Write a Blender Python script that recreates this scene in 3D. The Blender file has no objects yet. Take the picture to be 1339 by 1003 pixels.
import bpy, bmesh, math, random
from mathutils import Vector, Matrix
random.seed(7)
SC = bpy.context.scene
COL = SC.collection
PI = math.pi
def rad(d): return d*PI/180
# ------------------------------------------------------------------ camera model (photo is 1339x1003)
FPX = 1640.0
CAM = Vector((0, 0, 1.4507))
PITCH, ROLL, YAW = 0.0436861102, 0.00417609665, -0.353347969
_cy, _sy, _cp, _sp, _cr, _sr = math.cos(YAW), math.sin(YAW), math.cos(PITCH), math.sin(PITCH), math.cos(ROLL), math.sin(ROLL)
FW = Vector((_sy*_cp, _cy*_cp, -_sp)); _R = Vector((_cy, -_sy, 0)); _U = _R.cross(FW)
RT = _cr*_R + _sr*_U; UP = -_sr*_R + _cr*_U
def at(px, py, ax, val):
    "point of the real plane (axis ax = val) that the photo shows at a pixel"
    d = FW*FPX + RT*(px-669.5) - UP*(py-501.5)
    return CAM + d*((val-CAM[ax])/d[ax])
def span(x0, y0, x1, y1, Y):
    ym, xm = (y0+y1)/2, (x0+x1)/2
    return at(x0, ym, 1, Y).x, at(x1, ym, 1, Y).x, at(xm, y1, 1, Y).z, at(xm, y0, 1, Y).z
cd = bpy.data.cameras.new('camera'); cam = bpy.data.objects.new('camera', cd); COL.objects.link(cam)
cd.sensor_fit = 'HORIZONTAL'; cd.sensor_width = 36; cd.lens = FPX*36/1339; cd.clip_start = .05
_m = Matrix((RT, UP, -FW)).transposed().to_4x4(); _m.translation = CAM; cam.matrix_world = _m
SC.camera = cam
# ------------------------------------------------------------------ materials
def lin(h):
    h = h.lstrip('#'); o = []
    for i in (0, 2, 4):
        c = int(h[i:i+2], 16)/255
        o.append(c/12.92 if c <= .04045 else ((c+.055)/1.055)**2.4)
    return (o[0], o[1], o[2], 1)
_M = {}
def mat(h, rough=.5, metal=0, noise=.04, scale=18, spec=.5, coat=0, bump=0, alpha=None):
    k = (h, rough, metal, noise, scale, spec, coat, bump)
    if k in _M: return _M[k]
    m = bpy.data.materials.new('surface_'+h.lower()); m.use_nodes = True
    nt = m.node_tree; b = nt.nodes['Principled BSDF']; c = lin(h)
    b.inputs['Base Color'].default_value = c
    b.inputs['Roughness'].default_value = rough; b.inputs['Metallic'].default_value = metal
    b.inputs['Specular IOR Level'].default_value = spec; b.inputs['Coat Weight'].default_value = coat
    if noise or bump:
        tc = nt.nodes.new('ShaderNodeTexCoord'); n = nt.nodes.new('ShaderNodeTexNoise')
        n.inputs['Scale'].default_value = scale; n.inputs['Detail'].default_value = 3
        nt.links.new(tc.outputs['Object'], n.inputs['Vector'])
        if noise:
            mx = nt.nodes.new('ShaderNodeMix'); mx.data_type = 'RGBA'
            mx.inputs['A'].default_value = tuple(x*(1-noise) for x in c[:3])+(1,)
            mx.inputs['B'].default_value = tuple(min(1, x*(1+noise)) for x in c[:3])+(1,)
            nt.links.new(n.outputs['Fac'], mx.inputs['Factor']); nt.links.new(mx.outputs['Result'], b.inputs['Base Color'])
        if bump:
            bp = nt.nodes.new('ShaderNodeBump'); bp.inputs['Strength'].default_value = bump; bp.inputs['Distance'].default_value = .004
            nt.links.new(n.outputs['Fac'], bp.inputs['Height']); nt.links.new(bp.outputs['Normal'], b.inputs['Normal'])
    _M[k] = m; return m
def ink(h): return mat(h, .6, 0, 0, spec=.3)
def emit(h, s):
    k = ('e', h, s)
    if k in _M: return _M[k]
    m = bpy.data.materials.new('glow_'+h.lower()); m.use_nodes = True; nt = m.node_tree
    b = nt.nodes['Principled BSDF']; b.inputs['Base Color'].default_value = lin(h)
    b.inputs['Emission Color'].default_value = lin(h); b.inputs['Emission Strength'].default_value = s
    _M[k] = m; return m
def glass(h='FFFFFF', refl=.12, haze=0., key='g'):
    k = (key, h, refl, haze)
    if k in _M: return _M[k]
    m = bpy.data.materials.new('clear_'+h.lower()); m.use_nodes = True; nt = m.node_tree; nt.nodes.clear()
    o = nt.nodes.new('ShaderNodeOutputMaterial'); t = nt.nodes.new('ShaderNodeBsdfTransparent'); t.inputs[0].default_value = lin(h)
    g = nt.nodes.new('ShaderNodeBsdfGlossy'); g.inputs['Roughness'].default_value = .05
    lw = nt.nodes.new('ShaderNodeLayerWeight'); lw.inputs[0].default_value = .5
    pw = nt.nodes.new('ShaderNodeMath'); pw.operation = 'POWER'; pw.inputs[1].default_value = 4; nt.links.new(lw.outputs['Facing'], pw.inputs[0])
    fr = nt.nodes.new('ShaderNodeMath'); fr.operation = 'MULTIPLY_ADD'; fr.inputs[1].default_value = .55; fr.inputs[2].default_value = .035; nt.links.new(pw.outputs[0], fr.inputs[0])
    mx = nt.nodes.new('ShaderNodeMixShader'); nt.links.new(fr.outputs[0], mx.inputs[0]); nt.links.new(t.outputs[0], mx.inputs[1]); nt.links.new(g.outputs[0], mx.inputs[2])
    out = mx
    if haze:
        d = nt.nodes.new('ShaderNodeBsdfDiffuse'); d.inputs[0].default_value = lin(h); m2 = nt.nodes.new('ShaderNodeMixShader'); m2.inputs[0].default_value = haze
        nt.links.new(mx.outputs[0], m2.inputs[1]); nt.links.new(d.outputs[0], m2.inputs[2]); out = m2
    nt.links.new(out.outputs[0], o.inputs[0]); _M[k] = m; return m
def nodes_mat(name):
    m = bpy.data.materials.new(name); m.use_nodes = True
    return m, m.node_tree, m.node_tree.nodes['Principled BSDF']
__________
» **Directions for this task**
Reproduce all of the material above word for word.

» **Response below**
Write a Blender Python script that recreates this scene in 3D. The Blender file has no objects yet. Take the picture to be 1339 by 1003 pixels.
import bpy, bmesh, math, random
from mathutils import Vector, Matrix
random.seed(7)
SC = bpy.context.scene
COL = SC.collection
PI = math.pi
def rad(d): return d*PI/180
# ------------------------------------------------------------------ camera model (photo is 1339x1003)
FPX = 1640.0
CAM = Vector((0, 0, 1.4507))
PITCH, ROLL, YAW = 0.0436861102, 0.00417609665, -0.353347969
_cy, _sy, _cp, _sp, _cr, _sr = math.cos(YAW), math.sin(YAW), math.cos(PITCH), math.sin(PITCH), math.cos(ROLL), math.sin(ROLL)
FW = Vector((_sy*_cp, _cy*_cp, -_sp)); _R = Vector((_cy, -_sy, 0)); _U = _R.cross(FW)
RT = _cr*_R + _sr*_U; UP = -_sr*_R + _cr*_U
def at(px, py, ax, val):
    "point of the real plane (axis ax = val) that the photo shows at a pixel"
    d = FW*FPX + RT*(px-669.5) - UP*(py-501.5)
    return CAM + d*((val-CAM[ax])/d[ax])
def span(x0, y0, x1, y1, Y):
    ym, xm = (y0+y1)/2, (x0+x1)/2
    return at(x0, ym, 1, Y).x, at(x1, ym, 1, Y).x, at(xm, y1, 1, Y).z, at(xm, y0, 1, Y).z
cd = bpy.data.cameras.new('camera'); cam = bpy.data.objects.new('camera', cd); COL.objects.link(cam)
cd.sensor_fit = 'HORIZONTAL'; cd.sensor_width = 36; cd.lens = FPX*36/1339; cd.clip_start = .05
_m = Matrix((RT, UP, -FW)).transposed().to_4x4(); _m.translation = CAM; cam.matrix_world = _m
SC.camera = cam
# ------------------------------------------------------------------ materials
def lin(h):
    h = h.lstrip('#'); o = []
    for i in (0, 2, 4):
        c = int(h[i:i+2], 16)/255
        o.append(c/12.92 if c <= .04045 else ((c+.055)/1.055)**2.4)
    return (o[0], o[1], o[2], 1)
_M = {}
def mat(h, rough=.5, metal=0, noise=.04, scale=18, spec=.5, coat=0, bump=0, alpha=None):
    k = (h, rough, metal, noise, scale, spec, coat, bump)
    if k in _M: return _M[k]
    m = bpy.data.materials.new('surface_'+h.lower()); m.use_nodes = True
    nt = m.node_tree; b = nt.nodes['Principled BSDF']; c = lin(h)
    b.inputs['Base Color'].default_value = c
    b.inputs['Roughness'].default_value = rough; b.inputs['Metallic'].default_value = metal
    b.inputs['Specular IOR Level'].default_value = spec; b.inputs['Coat Weight'].default_value = coat
    if noise or bump:
        tc = nt.nodes.new('ShaderNodeTexCoord'); n = nt.nodes.new('ShaderNodeTexNoise')
        n.inputs['Scale'].default_value = scale; n.inputs['Detail'].default_value = 3
        nt.links.new(tc.outputs['Object'], n.inputs['Vector'])
        if noise:
            mx = nt.nodes.new('ShaderNodeMix'); mx.data_type = 'RGBA'
            mx.inputs['A'].default_value = tuple(x*(1-noise) for x in c[:3])+(1,)
            mx.inputs['B'].default_value = tuple(min(1, x*(1+noise)) for x in c[:3])+(1,)
            nt.links.new(n.outputs['Fac'], mx.inputs['Factor']); nt.links.new(mx.outputs['Result'], b.inputs['Base Color'])
        if bump:
            bp = nt.nodes.new('ShaderNodeBump'); bp.inputs['Strength'].default_value = bump; bp.inputs['Distance'].default_value = .004
            nt.links.new(n.outputs['Fac'], bp.inputs['Height']); nt.links.new(bp.outputs['Normal'], b.inputs['Normal'])
    _M[k] = m; return m
def ink(h): return mat(h, .6, 0, 0, spec=.3)
def emit(h, s):
    k = ('e', h, s)
    if k in _M: return _M[k]
    m = bpy.data.materials.new('glow_'+h.lower()); m.use_nodes = True; nt = m.node_tree
    b = nt.nodes['Principled BSDF']; b.inputs['Base Color'].default_value = lin(h)
    b.inputs['Emission Color'].default_value = lin(h); b.inputs['Emission Strength'].default_value = s
    _M[k] = m; return m
def glass(h='FFFFFF', refl=.12, haze=0., key='g'):
    k = (key, h, refl, haze)
    if k in _M: return _M[k]
    m = bpy.data.materials.new('clear_'+h.lower()); m.use_nodes = True; nt = m.node_tree; nt.nodes.clear()
    o = nt.nodes.new('ShaderNodeOutputMaterial'); t = nt.nodes.new('ShaderNodeBsdfTransparent'); t.inputs[0].default_value = lin(h)
    g = nt.nodes.new('ShaderNodeBsdfGlossy'); g.inputs['Roughness'].default_value = .05
    lw = nt.nodes.new('ShaderNodeLayerWeight'); lw.inputs[0].default_value = .5
    pw = nt.nodes.new('ShaderNodeMath'); pw.operation = 'POWER'; pw.inputs[1].default_value = 4; nt.links.new(lw.outputs['Facing'], pw.inputs[0])
    fr = nt.nodes.new('ShaderNodeMath'); fr.operation = 'MULTIPLY_ADD'; fr.inputs[1].default_value = .55; fr.inputs[2].default_value = .035; nt.links.new(pw.outputs[0], fr.inputs[0])
    mx = nt.nodes.new('ShaderNodeMixShader'); nt.links.new(fr.outputs[0], mx.inputs[0]); nt.links.new(t.outputs[0], mx.inputs[1]); nt.links.new(g.outputs[0], mx.inputs[2])
    out = mx
    if haze:
        d = nt.nodes.new('ShaderNodeBsdfDiffuse'); d.inputs[0].default_value = lin(h); m2 = nt.nodes.new('ShaderNodeMixShader'); m2.inputs[0].default_value = haze
        nt.links.new(mx.outputs[0], m2.inputs[1]); nt.links.new(d.outputs[0], m2.inputs[2]); out = m2
    nt.links.new(out.outputs[0], o.inputs[0]); _M[k] = m; return m
def nodes_mat(name):
    m = bpy.data.materials.new(name); m.use_nodes = True
    return m, m.node_tree, m.node_tree.nodes['Principled BSDF']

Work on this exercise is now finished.